Sharing a Century
Ralph Moor (B.C.S. ’37) celebrates his 100th birthday with Georgia State
Downtown’s tallest structures are the Hurt, Candler and Healey buildings. Short brick shops fill Woodruff Park. Electric trolley tracks run from downtown to the suburbs of Inman Park, Virginia Highland and the West End, and there are no interstates or MARTA rail.
Broad Street and Auburn Avenue are the centers of thriving, yet separate, retail and entertainment districts for the city’s white and black communities. A bustling Union Station spews pedestrians onto Marietta and Peachtree streets. The Great Depression shadows all.
This is the downtown Atlanta freshman Ralph Moor saw 80 years ago while riding the streetcar from his home on Marietta Square to the Georgia Tech Evening School of Commerce. Moor, like Georgia State, celebrates his 100th birthday this year.

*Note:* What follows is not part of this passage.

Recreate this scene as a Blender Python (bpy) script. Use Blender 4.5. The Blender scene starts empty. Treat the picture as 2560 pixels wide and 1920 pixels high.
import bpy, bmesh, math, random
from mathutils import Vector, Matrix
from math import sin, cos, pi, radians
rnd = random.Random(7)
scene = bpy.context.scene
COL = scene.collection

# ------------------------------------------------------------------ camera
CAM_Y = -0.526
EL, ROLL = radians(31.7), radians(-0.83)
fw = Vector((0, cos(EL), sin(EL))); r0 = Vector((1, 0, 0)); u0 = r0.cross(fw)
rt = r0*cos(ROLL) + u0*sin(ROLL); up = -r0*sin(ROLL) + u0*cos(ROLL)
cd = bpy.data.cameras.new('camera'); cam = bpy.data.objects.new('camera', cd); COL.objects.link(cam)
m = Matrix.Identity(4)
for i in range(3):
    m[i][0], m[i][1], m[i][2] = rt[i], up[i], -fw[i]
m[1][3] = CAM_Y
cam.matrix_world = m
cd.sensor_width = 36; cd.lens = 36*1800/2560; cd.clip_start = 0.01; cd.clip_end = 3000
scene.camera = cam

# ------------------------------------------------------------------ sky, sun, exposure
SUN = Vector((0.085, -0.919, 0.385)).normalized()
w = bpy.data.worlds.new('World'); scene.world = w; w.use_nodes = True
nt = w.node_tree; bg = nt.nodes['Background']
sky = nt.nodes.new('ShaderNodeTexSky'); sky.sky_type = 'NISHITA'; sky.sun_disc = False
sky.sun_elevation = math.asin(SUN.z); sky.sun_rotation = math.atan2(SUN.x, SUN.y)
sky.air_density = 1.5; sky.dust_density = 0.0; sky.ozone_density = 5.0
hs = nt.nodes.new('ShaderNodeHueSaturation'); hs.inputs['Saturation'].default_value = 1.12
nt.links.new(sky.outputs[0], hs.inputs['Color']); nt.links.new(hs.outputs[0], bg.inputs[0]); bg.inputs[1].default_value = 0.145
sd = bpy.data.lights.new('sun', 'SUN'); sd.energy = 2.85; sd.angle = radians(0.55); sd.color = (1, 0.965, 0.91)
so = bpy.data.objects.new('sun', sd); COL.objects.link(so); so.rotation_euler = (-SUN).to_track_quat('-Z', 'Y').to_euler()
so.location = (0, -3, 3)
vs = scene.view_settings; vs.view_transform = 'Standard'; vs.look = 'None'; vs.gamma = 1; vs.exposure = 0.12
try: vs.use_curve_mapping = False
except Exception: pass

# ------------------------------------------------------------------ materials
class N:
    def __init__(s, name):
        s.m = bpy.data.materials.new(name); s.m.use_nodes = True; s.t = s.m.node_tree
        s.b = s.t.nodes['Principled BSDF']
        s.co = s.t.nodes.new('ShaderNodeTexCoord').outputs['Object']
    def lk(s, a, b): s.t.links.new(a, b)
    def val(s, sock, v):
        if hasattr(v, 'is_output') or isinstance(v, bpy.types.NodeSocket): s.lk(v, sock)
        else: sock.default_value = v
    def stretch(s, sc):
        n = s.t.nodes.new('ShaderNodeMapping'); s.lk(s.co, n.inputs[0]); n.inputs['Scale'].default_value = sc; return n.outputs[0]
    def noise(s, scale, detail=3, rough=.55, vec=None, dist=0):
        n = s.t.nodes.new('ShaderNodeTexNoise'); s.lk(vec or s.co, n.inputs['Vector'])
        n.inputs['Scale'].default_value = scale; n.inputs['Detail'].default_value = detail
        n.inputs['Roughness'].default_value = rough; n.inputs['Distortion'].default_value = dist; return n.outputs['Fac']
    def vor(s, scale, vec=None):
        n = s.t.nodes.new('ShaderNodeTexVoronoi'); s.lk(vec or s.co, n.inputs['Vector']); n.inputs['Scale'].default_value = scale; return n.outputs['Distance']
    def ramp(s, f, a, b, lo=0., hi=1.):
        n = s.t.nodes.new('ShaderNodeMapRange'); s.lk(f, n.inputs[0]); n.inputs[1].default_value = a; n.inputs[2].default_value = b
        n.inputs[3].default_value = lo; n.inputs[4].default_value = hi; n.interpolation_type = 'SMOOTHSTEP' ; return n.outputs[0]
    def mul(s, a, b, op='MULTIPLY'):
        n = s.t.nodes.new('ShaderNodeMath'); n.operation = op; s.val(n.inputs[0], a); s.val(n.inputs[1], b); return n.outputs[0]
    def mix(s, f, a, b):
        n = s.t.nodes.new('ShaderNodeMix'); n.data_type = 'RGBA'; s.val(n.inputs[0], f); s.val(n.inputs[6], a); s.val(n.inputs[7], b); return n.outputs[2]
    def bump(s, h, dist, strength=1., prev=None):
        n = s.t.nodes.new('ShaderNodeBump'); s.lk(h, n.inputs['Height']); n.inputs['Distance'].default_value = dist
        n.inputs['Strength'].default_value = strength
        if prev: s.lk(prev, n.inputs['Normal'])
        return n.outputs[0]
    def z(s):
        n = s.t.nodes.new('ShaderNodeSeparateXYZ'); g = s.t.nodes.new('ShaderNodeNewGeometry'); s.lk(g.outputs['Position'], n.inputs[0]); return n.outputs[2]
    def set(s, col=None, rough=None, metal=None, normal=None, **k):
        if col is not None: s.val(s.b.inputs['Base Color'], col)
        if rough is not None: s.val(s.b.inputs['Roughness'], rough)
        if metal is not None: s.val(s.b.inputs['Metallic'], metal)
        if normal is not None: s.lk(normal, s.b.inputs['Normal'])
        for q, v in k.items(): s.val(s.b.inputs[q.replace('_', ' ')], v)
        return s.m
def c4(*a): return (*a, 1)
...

Although disinclined to acknowledge it, his intentional journey as a public servant — which found him in the employ of a general, a U.S. senator, university presidents and several Georgia governors — is a model for students today.
Moor graduated in 1937 with a bachelor of science degree and a major in commerce. “Business courses were my interest, and the Evening School was my only choice,” he says during an interview in the well-appointed library of his Buckhead senior living facility, the fire beside his motorized chair crackling and popping.
Working as a secretary at the B. Mifflin Hood Brick Company during the day, he attended classes at night. President George Sparks, Moor remembers, often walked the halls, greeting students and encouraging them in their studies. “He was interested in where his students came from” Moor says, “and would take us along to assist him on his trips. We’d drive to Board of Regents meetings in Milledgeville or Valdosta or other places, and I’d record the motions.”
Upon graduating, Moor was awarded a graduate scholarship and taught typing, shorthand and commerce courses under President Sparks.
Certain by 1939 he would be drafted into the Army, Moor toured upstate New York and Canada and saw the New York World’s Fair. He says this trip fostered his interest in personnel administration.
Moor was commissioned in 1940. He was a casualty correspondent for the War Department in Washington, D.C., and briefly at General Douglas MacArthur’s Pacific Headquarters in Manila. He later joined the Army Reserves and retired a brigadier general.
While in Washington, Moor worked toward a master of arts degree in personnel
administration at George Washington University.
A fraternity brother whose twin worked for Sen. Richard Russell helped advance his goal, introducing Moor to the senator. Moor was Russell’s executive secretary from 1946 to 1948, earning his degree in 1947.
Moor returned to Georgia at the invitation of South Georgia College’s President Will Smith, another friend from Evening College. As academic dean, he taught economics and developed a course in personal finance for two years. He then served with the U.S. Office of Education.
When he was called to lead Georgia’s Office of Personnel Management, the law establishing the Georgia Merit System had been in effect nearly a decade. Commissioner Moor brought a heightened level of professionalism to the state’s employment practices, directing the design and implementation of the human resources tools necessary to implement the new system. Before retiring in 1975, Moor also helped establish the state’s retirement system.
Through the last 80 years, Ralph Moor has served Georgia and the United States as a scribe, a teacher, a leader and a friend.
A hundred years from today, his leadership in the sectors he most loved — personnel and personal finance — will continue to serve as a model for effective public service.